Michigan Maritime Museum, South Haven, Michigan

INSPECTING Wooden BOATS

Developing a trained eye for boats.

To be truly qualified to survey wooden boats and yachts requires a tremendous diversity of experience and expertise. David Jackson has spent years working on boats before hanging out his surveyor’s shingle. David has years of building, repair, and operation experience and has earned a stellar reputation in the marine surveying business.

You will go through boats from keel to truck learning how to look, where to look. You will focus on wooden hull design and construction, the hows and whys of success and failure. You will explore the methods for detection of current and potential problems with rot, corrosion, fractures, and joint failures—how they might be fixed, and how they could have been prevented. You will learn to look at boats in differing terms of the owner, the potential buyer, and the insurer. The course will also touch upon engines, electrical systems, sails and rigging. And you'll discuss the actual business of surveying—writing reports, liability, dealing with owners and brokers.

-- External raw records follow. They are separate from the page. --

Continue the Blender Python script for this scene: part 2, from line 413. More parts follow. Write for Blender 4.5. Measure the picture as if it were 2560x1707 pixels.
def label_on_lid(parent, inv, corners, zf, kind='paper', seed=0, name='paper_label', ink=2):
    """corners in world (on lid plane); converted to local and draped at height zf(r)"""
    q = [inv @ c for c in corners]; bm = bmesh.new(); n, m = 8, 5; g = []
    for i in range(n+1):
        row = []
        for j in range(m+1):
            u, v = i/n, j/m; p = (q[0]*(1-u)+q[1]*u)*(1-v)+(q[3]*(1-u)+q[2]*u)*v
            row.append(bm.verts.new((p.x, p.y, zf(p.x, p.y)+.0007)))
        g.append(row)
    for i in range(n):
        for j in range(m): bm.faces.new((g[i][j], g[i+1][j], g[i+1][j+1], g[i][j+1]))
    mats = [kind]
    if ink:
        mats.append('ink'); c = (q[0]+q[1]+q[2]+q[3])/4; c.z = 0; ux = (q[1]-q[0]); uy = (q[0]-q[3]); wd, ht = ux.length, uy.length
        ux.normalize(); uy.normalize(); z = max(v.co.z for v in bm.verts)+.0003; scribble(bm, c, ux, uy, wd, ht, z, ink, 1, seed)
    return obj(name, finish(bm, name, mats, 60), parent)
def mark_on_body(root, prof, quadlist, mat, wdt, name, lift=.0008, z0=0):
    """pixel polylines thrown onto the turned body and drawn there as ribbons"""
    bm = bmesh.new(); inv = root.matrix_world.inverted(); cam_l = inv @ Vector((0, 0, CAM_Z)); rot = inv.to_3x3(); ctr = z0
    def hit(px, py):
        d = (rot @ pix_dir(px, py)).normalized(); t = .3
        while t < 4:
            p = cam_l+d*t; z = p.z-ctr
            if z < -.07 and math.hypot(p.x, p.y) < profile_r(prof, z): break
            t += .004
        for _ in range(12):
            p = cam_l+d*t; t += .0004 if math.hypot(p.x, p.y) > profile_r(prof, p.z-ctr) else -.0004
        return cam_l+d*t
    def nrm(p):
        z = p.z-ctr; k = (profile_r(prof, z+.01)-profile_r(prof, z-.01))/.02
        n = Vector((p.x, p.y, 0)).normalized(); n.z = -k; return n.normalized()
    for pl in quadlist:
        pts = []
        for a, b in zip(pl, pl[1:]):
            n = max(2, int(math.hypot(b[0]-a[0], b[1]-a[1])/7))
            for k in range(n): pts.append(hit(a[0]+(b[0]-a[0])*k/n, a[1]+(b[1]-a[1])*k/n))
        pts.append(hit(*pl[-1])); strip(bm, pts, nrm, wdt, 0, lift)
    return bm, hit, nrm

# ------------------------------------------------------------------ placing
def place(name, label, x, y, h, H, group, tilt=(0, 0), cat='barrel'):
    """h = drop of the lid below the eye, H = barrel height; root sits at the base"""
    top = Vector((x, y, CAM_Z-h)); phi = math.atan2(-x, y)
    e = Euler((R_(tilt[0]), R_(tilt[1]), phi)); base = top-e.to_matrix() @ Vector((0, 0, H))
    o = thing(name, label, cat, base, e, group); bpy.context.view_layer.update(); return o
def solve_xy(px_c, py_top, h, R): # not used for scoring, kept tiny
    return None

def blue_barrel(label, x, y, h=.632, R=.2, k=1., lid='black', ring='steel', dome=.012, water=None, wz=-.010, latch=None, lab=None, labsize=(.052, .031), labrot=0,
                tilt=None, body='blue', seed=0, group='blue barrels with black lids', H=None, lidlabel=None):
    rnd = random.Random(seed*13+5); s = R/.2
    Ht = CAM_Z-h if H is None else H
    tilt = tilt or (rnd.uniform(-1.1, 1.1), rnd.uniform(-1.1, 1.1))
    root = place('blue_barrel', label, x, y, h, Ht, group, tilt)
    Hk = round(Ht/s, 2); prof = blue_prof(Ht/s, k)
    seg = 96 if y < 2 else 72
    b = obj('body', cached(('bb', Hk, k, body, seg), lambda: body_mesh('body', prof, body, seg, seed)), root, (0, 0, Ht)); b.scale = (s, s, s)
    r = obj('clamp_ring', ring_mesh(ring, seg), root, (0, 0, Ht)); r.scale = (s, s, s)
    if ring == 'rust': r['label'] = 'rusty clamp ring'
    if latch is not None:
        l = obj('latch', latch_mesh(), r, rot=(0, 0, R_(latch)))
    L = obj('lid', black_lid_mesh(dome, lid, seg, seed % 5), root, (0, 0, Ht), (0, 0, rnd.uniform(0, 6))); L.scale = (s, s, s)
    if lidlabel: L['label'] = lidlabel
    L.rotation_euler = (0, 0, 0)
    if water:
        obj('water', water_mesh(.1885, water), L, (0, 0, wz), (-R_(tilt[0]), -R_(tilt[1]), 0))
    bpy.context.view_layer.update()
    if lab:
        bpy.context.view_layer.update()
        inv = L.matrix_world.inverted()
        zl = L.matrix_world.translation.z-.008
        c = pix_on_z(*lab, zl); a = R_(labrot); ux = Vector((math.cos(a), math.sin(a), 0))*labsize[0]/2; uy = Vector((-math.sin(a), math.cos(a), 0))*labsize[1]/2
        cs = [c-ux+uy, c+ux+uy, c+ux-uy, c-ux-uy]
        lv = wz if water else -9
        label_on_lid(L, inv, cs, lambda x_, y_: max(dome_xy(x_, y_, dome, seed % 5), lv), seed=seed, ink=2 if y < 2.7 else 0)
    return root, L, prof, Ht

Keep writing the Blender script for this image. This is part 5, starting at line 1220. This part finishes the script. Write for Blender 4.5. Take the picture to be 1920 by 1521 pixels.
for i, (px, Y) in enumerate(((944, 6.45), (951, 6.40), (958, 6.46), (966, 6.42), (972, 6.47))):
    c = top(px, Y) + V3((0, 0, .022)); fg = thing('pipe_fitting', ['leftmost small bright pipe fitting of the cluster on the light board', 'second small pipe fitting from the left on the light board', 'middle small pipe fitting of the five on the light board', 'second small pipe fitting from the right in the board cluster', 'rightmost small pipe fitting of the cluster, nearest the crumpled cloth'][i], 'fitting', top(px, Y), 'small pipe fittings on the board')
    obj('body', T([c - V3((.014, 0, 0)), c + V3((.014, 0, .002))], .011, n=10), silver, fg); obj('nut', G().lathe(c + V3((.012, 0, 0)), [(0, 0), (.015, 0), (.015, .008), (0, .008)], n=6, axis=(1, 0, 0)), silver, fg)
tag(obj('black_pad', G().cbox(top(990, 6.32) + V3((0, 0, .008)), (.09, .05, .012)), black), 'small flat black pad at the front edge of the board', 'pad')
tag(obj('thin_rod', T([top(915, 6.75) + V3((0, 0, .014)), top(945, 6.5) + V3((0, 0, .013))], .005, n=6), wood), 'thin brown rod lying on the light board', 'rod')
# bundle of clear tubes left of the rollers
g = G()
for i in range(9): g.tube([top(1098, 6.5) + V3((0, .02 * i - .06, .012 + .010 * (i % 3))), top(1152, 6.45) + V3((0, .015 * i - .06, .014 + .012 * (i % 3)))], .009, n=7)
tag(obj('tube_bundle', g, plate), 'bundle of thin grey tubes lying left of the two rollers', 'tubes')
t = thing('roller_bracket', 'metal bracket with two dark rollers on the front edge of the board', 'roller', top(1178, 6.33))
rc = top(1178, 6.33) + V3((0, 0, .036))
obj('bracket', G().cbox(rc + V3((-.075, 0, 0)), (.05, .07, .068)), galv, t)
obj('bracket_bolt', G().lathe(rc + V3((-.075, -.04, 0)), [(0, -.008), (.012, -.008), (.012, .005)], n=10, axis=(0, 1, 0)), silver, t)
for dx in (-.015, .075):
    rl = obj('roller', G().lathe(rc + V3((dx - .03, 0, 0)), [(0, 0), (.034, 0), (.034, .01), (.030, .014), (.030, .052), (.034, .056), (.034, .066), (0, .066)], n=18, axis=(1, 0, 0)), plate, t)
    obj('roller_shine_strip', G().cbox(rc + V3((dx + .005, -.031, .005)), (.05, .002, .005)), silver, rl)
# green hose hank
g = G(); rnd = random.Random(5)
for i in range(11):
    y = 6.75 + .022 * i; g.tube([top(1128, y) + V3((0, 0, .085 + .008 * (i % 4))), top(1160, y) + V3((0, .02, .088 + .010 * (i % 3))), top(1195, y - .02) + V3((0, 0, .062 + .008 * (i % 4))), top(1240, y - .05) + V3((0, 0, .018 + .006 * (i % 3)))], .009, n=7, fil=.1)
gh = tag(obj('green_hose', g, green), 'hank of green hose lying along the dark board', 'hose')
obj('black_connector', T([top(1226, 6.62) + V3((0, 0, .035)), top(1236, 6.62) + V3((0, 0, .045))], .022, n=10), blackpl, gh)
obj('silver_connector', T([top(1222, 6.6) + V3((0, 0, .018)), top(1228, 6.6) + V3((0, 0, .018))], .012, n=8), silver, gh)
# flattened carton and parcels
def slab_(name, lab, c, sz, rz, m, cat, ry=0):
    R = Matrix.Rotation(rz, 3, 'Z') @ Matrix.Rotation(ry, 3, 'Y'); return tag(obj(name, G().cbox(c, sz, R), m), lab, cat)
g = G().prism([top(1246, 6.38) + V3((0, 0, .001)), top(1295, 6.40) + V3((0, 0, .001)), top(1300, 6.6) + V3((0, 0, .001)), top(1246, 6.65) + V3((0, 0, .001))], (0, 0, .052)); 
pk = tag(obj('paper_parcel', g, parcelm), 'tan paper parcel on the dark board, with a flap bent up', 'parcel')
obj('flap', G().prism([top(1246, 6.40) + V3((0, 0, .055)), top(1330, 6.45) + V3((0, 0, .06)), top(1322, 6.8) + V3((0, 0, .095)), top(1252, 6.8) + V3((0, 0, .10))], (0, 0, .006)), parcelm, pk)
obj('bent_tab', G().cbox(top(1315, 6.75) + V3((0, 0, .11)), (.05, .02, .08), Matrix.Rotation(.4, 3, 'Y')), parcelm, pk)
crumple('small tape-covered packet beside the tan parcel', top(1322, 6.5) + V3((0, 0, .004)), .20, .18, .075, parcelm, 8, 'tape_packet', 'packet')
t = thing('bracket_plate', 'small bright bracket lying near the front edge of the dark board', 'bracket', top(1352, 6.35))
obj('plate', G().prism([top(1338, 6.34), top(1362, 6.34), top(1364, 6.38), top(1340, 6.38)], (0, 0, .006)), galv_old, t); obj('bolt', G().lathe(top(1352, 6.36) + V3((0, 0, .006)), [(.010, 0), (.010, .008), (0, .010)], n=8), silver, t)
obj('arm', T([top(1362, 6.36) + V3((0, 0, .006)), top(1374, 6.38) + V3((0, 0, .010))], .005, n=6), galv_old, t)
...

Our surveying courses have been very popular since WoodenBoat School began back in 1981. Students range from insurance agents with an obvious need to understand what makes a boat safe, to boatyard managers and brokers wishing to provide better customer service and more accurate estimates, to amateurs with shopping plans in mind, to USCG inspectors, and—of course—to people currently working, or thinking of working, in this demanding profession. This particular course is ideally suited for practicing marine surveyors who may need more information on traditional and non-traditional wood construction.